**Directive**
Quote exactly the lines from the line containing "The Blender Python" to the line containing "card(c4, -1.84, -.32, 1.18, .20, .34, 'pale", both lines included, please, and nothing more.

**Information given**
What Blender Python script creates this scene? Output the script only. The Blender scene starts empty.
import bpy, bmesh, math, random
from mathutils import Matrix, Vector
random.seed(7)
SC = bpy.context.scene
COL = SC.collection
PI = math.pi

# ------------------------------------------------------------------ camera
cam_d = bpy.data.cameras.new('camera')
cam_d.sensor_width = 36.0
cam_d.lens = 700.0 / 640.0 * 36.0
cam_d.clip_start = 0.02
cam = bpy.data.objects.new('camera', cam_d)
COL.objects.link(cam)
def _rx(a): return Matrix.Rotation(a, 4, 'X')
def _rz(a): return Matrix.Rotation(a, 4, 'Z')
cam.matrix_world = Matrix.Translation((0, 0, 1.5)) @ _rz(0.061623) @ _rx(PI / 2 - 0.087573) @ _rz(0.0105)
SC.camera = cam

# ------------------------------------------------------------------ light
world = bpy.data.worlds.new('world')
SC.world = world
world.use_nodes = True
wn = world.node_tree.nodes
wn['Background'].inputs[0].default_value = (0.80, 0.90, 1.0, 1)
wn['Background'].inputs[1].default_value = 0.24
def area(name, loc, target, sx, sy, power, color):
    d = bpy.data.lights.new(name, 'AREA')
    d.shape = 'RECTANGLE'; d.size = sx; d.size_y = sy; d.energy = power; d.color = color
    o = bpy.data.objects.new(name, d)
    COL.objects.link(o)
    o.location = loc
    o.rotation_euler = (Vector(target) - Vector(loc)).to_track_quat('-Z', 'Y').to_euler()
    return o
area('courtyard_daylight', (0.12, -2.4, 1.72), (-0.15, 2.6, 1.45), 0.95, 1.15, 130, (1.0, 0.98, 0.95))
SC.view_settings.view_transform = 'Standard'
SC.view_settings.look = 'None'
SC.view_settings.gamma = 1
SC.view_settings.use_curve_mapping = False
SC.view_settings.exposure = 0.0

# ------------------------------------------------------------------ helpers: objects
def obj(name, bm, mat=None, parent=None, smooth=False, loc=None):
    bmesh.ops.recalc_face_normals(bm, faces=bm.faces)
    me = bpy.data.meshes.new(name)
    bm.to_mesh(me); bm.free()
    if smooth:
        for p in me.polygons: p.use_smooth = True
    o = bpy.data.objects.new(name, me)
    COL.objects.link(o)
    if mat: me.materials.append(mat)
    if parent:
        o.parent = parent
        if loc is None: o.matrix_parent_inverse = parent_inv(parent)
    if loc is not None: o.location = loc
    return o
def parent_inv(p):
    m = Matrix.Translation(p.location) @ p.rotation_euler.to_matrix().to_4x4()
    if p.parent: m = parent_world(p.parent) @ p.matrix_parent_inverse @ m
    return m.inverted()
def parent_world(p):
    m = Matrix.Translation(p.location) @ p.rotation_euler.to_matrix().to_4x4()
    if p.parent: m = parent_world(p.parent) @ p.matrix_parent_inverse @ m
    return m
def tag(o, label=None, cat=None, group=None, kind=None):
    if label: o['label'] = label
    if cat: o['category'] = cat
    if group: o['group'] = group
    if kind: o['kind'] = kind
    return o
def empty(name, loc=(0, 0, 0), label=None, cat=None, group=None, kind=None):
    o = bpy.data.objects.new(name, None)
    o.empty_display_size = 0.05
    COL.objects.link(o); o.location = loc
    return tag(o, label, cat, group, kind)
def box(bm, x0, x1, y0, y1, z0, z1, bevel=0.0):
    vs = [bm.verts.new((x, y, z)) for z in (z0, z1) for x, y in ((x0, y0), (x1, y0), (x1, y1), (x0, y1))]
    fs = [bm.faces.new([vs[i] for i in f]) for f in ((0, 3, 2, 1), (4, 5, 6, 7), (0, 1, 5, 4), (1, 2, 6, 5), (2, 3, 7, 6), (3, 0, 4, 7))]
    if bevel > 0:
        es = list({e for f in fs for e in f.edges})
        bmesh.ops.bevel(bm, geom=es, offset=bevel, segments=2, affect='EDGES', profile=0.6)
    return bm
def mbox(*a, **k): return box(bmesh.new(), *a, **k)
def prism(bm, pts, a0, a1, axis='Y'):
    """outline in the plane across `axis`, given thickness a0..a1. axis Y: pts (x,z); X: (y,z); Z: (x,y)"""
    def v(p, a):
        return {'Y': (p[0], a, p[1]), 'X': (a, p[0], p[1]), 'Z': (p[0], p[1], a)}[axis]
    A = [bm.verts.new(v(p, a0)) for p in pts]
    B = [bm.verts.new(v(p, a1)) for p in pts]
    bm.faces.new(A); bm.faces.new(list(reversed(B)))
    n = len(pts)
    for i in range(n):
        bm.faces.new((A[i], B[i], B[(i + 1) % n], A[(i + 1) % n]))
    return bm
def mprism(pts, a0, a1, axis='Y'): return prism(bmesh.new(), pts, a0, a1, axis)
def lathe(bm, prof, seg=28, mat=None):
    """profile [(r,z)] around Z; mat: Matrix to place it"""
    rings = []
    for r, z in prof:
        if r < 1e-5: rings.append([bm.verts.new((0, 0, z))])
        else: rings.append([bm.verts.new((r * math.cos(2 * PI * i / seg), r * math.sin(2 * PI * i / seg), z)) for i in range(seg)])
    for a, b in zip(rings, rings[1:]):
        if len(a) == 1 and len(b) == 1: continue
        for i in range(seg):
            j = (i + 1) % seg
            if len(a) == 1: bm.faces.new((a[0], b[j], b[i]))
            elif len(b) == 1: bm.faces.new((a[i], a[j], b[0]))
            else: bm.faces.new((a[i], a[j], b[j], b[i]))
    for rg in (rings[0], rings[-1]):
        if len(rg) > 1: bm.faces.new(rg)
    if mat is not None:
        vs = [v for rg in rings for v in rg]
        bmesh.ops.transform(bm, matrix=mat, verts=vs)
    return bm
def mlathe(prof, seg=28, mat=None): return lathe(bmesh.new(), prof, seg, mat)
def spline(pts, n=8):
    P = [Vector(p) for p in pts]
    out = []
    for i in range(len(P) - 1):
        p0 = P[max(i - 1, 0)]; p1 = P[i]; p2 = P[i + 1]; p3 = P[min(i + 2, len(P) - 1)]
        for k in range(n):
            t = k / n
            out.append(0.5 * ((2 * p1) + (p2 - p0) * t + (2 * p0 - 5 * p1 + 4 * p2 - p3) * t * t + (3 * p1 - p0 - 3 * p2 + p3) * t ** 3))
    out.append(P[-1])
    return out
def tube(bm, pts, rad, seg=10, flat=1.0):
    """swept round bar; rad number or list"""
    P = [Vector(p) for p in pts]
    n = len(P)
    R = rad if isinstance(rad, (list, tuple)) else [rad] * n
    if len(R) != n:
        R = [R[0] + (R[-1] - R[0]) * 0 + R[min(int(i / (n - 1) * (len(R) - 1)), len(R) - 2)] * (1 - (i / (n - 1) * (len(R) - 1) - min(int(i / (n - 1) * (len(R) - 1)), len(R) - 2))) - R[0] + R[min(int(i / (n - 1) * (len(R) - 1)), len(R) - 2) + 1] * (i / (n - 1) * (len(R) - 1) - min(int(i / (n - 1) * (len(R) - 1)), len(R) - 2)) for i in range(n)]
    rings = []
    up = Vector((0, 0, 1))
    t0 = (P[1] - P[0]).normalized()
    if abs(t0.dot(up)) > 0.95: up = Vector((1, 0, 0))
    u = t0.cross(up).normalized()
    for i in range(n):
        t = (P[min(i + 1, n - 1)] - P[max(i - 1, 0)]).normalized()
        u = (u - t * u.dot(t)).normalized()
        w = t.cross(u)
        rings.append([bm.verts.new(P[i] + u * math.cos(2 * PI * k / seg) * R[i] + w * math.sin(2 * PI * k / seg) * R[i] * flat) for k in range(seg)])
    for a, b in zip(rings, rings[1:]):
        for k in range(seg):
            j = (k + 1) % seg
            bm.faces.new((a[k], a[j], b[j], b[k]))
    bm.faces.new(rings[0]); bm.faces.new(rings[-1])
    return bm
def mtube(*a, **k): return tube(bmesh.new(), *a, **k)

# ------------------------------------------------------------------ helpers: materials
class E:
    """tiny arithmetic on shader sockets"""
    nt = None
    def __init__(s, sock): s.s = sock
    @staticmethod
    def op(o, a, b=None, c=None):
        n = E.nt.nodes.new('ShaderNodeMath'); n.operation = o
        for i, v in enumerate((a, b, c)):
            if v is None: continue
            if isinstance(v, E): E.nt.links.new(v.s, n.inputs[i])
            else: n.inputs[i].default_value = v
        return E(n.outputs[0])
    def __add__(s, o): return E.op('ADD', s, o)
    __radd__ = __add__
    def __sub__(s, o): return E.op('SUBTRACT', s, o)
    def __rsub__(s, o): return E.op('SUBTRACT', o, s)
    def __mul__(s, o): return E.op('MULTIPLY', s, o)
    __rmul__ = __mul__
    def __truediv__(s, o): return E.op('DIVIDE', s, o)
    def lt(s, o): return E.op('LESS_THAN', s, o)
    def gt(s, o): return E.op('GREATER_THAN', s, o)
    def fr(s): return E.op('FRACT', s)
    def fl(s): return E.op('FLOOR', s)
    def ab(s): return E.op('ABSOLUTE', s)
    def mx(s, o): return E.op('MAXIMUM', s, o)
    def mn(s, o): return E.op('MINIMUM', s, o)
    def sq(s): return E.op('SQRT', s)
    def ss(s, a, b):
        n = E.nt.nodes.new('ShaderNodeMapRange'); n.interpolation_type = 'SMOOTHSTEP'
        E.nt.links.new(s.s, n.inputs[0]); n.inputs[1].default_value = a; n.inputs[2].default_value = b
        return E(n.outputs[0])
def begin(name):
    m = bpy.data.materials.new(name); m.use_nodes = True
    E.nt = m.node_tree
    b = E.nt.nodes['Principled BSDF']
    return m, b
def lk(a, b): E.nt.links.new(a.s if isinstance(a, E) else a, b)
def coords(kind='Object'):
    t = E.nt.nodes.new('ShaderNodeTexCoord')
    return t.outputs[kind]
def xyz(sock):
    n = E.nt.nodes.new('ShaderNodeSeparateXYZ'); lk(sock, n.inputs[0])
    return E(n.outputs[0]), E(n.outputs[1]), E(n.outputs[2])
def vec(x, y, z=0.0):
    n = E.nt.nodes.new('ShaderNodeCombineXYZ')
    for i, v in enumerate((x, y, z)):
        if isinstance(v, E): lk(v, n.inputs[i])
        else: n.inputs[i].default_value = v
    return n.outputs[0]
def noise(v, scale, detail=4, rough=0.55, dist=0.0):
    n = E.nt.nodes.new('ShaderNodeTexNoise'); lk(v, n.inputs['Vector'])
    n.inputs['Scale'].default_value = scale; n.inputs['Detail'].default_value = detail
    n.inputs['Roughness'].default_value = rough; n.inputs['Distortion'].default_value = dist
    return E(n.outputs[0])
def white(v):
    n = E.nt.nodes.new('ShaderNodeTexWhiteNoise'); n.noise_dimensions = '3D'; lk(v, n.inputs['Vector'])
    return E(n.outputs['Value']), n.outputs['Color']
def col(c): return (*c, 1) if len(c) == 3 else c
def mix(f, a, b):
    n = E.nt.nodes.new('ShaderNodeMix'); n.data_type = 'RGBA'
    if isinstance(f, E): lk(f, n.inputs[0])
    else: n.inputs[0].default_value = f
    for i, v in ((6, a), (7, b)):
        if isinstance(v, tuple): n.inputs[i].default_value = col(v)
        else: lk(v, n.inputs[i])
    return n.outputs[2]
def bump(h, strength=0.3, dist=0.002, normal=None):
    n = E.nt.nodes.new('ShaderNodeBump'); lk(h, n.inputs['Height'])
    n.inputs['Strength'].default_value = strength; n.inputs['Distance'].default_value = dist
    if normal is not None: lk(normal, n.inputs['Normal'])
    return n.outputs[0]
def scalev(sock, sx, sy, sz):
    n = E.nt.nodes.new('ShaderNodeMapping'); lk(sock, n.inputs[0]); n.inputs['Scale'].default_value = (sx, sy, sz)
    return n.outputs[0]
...
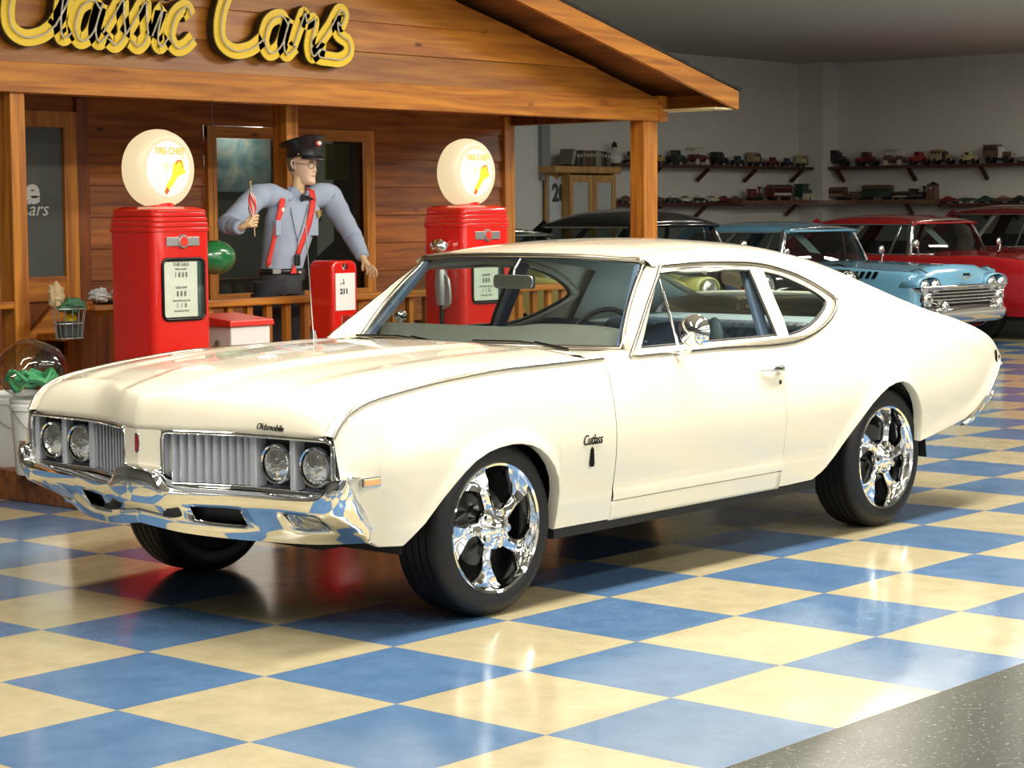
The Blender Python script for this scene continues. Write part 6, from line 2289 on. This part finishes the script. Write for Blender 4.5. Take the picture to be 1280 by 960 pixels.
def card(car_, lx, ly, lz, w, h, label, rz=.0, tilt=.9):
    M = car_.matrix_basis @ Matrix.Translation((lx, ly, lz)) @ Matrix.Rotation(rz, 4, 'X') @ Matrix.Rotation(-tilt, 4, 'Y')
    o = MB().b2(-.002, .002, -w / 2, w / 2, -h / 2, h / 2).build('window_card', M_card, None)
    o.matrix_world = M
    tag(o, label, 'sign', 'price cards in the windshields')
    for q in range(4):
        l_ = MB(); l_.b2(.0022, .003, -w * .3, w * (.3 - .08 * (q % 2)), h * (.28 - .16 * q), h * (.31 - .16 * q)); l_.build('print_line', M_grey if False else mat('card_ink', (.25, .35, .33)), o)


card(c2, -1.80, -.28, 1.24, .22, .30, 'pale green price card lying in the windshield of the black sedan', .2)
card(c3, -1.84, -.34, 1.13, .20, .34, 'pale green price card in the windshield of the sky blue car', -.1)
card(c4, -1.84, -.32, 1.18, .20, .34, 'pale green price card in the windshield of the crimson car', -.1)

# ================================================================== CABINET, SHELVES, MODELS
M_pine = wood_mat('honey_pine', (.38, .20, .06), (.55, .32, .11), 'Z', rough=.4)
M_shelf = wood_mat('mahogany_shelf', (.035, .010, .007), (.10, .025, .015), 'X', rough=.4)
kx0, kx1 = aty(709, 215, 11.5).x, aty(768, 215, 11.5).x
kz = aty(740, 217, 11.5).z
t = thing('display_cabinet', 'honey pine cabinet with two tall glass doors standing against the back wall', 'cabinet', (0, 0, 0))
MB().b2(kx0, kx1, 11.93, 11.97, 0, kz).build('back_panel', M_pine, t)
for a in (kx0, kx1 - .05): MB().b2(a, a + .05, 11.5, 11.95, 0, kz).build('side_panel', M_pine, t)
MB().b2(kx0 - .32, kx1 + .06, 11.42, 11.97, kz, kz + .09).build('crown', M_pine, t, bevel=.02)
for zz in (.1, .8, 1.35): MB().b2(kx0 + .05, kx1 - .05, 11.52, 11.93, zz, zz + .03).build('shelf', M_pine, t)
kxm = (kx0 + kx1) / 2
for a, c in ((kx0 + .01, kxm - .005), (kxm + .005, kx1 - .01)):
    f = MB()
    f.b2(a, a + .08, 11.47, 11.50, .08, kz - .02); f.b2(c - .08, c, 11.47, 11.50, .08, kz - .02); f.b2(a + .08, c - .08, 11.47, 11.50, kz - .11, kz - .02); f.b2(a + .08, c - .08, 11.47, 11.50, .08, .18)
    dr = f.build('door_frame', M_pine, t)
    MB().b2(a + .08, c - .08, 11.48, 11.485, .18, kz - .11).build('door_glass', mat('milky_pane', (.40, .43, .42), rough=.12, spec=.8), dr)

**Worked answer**
The Blender Python script for this scene continues. Write part 6, from line 2289 on. This part finishes the script. Write for Blender 4.5. Take the picture to be 1280 by 960 pixels.
def card(car_, lx, ly, lz, w, h, label, rz=.0, tilt=.9):
    M = car_.matrix_basis @ Matrix.Translation((lx, ly, lz)) @ Matrix.Rotation(rz, 4, 'X') @ Matrix.Rotation(-tilt, 4, 'Y')
    o = MB().b2(-.002, .002, -w / 2, w / 2, -h / 2, h / 2).build('window_card', M_card, None)
    o.matrix_world = M
    tag(o, label, 'sign', 'price cards in the windshields')
    for q in range(4):
        l_ = MB(); l_.b2(.0022, .003, -w * .3, w * (.3 - .08 * (q % 2)), h * (.28 - .16 * q), h * (.31 - .16 * q)); l_.build('print_line', M_grey if False else mat('card_ink', (.25, .35, .33)), o)


card(c2, -1.80, -.28, 1.24, .22, .30, 'pale green price card lying in the windshield of the black sedan', .2)
card(c3, -1.84, -.34, 1.13, .20, .34, 'pale green price card in the windshield of the sky blue car', -.1)
card(c4, -1.84, -.32, 1.18, .20, .34, 'pale green price card in the windshield of the crimson car', -.1)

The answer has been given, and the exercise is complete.